Answer to self: No, I don't. Not really.

Thought I did. I started this particular short story back in 1987, and it began as a blow-by-blow replay of 8th grade girls I once knew destroying one of their own, the most popular gal in the bunch, and treating her as Hester Prynne. One of those, "but it really happened" stories that torture instructors. "But, but Teach! I can't leave that out because that's the way it happened!"

Talk about tales as old as time. A writing partner and I just had a discussion about tropes (in the sense of cliche): how we've already heard the story I've got. And, as if the universe exists to underscore lessons I need to learn, I leave this conversation and run across the movie trailer where a teen girl proudly wears an A across her chest. An interesting twist on the trope. Haven't found mine yet.

It didn't hurt to hear my tale is tired because I've lost count of which draft it is and what year. Now I have some real distance. I can see where I try to stuff a thousand themes and scenes into the story. It's over 30 pages and full of all kinds of scenes.

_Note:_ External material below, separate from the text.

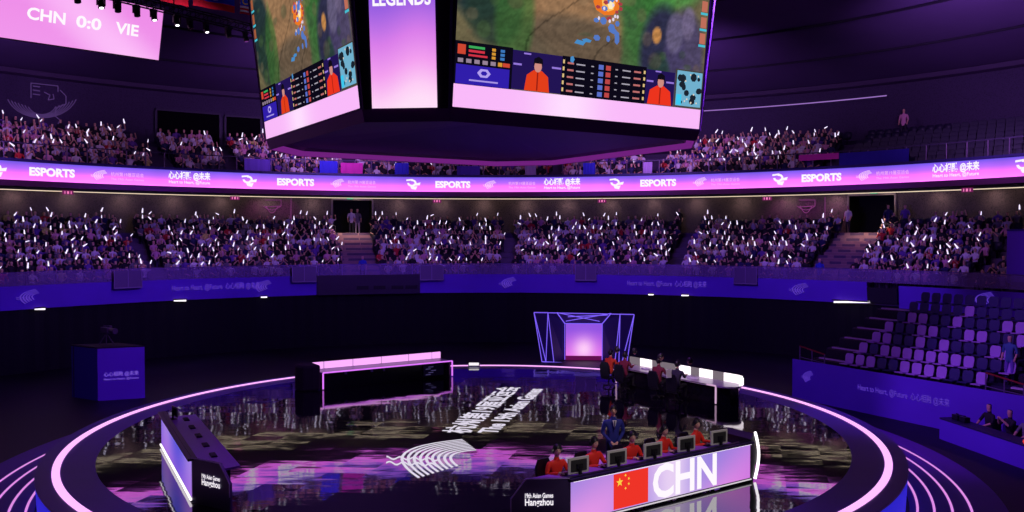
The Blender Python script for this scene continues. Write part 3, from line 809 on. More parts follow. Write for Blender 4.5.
def game_face(pa, pb):
    fr = face_frame(pa, pb); O, U, V, N, L = fr
    face = picture_grid('game_picture', O + N * .01 + U * .05 + V * .55, U, V, L - .1, 4.25, 150, 90, game_pic, cube)
    picture_grid('pink_band', O + N * .012 + U * .05 + V * .04, U, V, L - .1, .52, 20, 2, PINKB, cube)
    par = face
    K = (L - .1)
    def x(a): return .05 + a * K
    # heads-up strip: panels
    flatset(fr, 'panel_frame', [(x(0), .56, x(.20), 1.62), (x(.385), .56, x(.735), 1.60)], (12, 9, 24), .02, par)
    flatset(fr, 'logo_panel', [(x(.005), .57, x(.19), 1.05)], (48, 30, 170), .03, par)
    flatset(fr, 'logo_mark', [ell(x(.10), .88, .18, .12, 6), ], (180, 160, 240), .04, par)
    flatset(fr, 'logo_mark', [ell(x(.10), .88, .09, .06, 6)], (48, 30, 170), .045, par)
    flatset(fr, 'logo_caption', [(x(.05), .66, x(.15), .70)], (170, 150, 230), .04, par)
    # team bars and icons
    flatset(fr, 'status_bar', [(x(.045), 1.47, x(.10), 1.53)], (60, 170, 90), .03, par)
    flatset(fr, 'status_bar', [(x(.045), 1.37, x(.10), 1.43), (x(.045), 1.27, x(.11), 1.32)], (210, 50, 70), .03, par)
    flatset(fr, 'item_icon', [(x(.008), 1.30, x(.035), 1.54), (x(.165), 1.10, x(.19), 1.2)], (206, 70, 50), .03, par)
    flatset(fr, 'item_icon', [(x(.125), 1.26 + .1 * k, x(.138), 1.33 + .1 * k) for k in range(3)] + [(x(.148), 1.10, x(.163), 1.2)], (214, 150, 50), .03, par)
    flatset(fr, 'item_icon', [(x(.155), 1.26 + .1 * k, x(.17), 1.33 + .1 * k) for k in range(3)], (60, 120, 190), .03, par)
    flatset(fr, 'item_icon', [(x(.01 + .028 * k), 1.1, x(.028 + .028 * k), 1.2) for k in range(5)], (150, 130, 150), .03, par)
    # player cameras
    for c0, c1, pc in ((.20, .385, (226, 62, 26)), (.735, .865, (236, 52, 30))):
        m_ = (c0 + c1) / 2
        flatset(fr, 'camera_view', [(x(c0), .58, x(c1), 1.58 if c0 < .5 else 1.55)], (34, 20, 84), .02, par)
        flatset(fr, 'camera_view_lights', [(x(c0) + .02, 1.2, x(c0) + .25, 1.25), (x(c1) - .3, 1.22, x(c1) - .03, 1.27), (x(c0) + .3, 1.5, x(c0) + .5, 1.54)], (150, 120, 220), .03, par)
        sw = .36 if c0 < .5 else .42
        flatset(fr, 'player_jacket', [(x(m_) - sw, .58, x(m_) + sw, .58, x(m_) + sw * .85, .98, x(m_) + .12, 1.12, x(m_) - .12, 1.12, x(m_) - sw * .85, .98)], pc, .035, par)
        flatset(fr, 'player_jacket_shade', [(x(m_) - .02, .6, x(m_) + .02, 1.08)], (150, 30, 20), .038, par)
        flatset(fr, 'player_face', [ell(x(m_), 1.22, .11, .15)], (206, 140, 130), .04, par)
        flatset(fr, 'player_hair', [(x(m_) - .14, 1.22, x(m_) - .10, 1.30, x(m_) + .10, 1.30, x(m_) + .14, 1.22, x(m_) + .12, 1.42, x(m_), 1.48, x(m_) - .12, 1.42)], (16, 12, 24), .045, par)
    # score table
    rows = []; red = []; blu = []; gold = []; pal = []
    for k in range(5):
        y = .66 + .185 * k
        rows += [(x(.44), y, x(.475), y + .035), (x(.50), y, x(.51), y + .03), (x(.60), y, x(.61), y + .03), (x(.63), y, x(.665), y + .035)]
        pal += [(x(.405), y, x(.43), y + .05), (x(.68), y, x(.71), y + .05)]
        blu.append((x(.53), y - .04, x(.55), y + .09)); red.append((x(.56), y - .04, x(.58), y + .09))
        gold += [(x(.387), y, x(.394), y + .1), (x(.722), y, x(.73), y + .09)]
    flatset(fr, 'score_text', rows, (170, 165, 180), .03, par); flatset(fr, 'score_text', pal, (190, 110, 110), .03, par)
    flatset(fr, 'champion_icon', blu, (90, 110, 200), .03, par); flatset(fr, 'champion_icon', red, (190, 70, 70), .03, par); flatset(fr, 'score_mark', gold, (220, 190, 130), .03, par)
    # small map
    flatset(fr, 'map_frame', [(x(.868), .58, x(.998), 1.68)], (70, 66, 60), .02, par)
    flatset(fr, 'map_view', [(x(.874), .62, x(.994), 1.64)], (112, 176, 206), .03, par)
    random.seed(3)
    flatset(fr, 'map_paths', [ell(x(.885 + .098 * random.random()), .72 + .82 * random.random(), random.uniform(.05, .13), random.uniform(.05, .13), 7, random.random()) for k in range(14)], (26, 34, 46), .035, par)
    flatset(fr, 'map_paths', [ell(x(.885 + .1 * random.random()), .7 + .85 * random.random(), .03, .03, 5) for k in range(9)], (226, 210, 190), .04, par)
    flatset(fr, 'map_view_corner', [(x(.876), .64, x(.90), .95)], (60, 200, 240), .04, par)
    # side portraits
    flatset(fr, 'portrait', [(x(.965), 2.3 + .42 * k, x(.992), 2.58 + .42 * k) for k in range(5)], (190, 110, 90), .03, par)
    flatset(fr, 'portrait_bar', [(x(.962), 2.22 + .42 * k, x(.995), 2.28 + .42 * k) for k in range(5)], (70, 190, 210), .03, par)
    flatset(fr, 'portrait', [(x(.005), 3.02 + .42 * k, x(.032), 3.3 + .42 * k) for k in range(3)], (160, 90, 60), .03, par)
    flatset(fr, 'portrait_bar', [(x(.002), 2.94 + .42 * k, x(.04), 3.0 + .42 * k) for k in range(3)], (70, 190, 210), .03, par)
    # fight in the middle: bursts of orange and blue light
    random.seed(5)
    cxm, cym = x(.545), 2.78
    flatset(fr, 'spell_burst', [ell(cxm, cym + .12, .42, .30, 9, .4), ell(cxm - .2, cym + .3, .3, .15, 7, .8)], (236, 120, 36), .03, par)
    flatset(fr, 'spell_burst', [ell(cxm + .05, cym + .12, .22, .2, 7, .2)], (255, 190, 90), .036, par)
    flatset(fr, 'spell_burst', [ell(cxm + .12, cym + .1, .1, .12, 6)], (255, 236, 190), .04, par)
    flatset(fr, 'fighter', [ell(cxm + random.uniform(-.35, .45), cym + random.uniform(-.75, .65), random.uniform(.05, .12), random.uniform(.06, .14), 6, random.random()) for k in range(16)], (84, 120, 196), .045, par)
    flatset(fr, 'fighter', [ell(cxm + random.uniform(-.3, .45), cym + random.uniform(-.6, .6), random.uniform(.04, .09), random.uniform(.04, .10), 5, random.random()) for k in range(12)], (168, 60, 70), .05, par)
    flatset(fr, 'fighter', [ell(cxm + random.uniform(-.3, .45), cym + random.uniform(-.6, .6), .04, .05, 5, random.random()) for k in range(9)], (226, 214, 236), .055, par)
    flatset(fr, 'fighter', [ell(cxm - .75, cym - .92, .2, .07, 4, .5), ell(cxm - .95, cym - 1.25, .07, .1, 5), ell(cxm - .55, cym - .85, .16, .05, 5, .4)], (70, 140, 200), .045, par)
    flatset(fr, 'fighter', [ell(x(.74), 3.45, .10, .16, 7), ell(x(.755), 3.72, .12, .08, 7)], (206, 66, 56), .045, par)
    flatset(fr, 'fighter', [ell(x(.735), 3.75, .12, .14, 6), ell(x(.70), 3.6, .1, .02, 4)], (110, 110, 200), .05, par)
    # bezel
    q = MB()
    for a, b, c, d in ((0, 0, L, .04), (0, 4.82, L, 4.9), (0, 0, .05, 4.9), (L - .05, 0, L, 4.9)):
        o = O + N * .03; q.quad(o + U * a + V * b, o + U * c + V * b, o + U * c + V * d, o + U * a + V * d)
    q.build('bezel', mat('cube_bezel', rgb(70, 34, 110), .4), cube)
game_face(oct_[0], oct_[1])
game_face(oct_[6], oct_[7])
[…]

My partner's critique was so helpful because she pointed to the paragraphs where she said, "Wow! Tell me more." This was the clue where my tale took off from the trite, the trope.

In my novella of a story, the protagonist confronts her fear that God wants her to give up boys and go for Him. She studies various sisters in her Catholic school out of fear and loathing, and sometimes admiration, wondering if they are symbols of her future.

Now that's a bit more interesting.

Time to confront the question of whether I should move the Mean Girls to backdrop status and the Hester Prynne gal to subplot, if not delete altogether...time to dream up new scenes and let the voice of Nina--whose name might also get tossed, too--emerge in prayer, superstition, and planning. What actions will a spiritually confused girl take? So much to do with this story, now that I see it anew.

And there's plenty of time, time enough till the real story speaks. I wouldn't want it any other way, such as the way I've taken -- a trite ol' road much too traveled.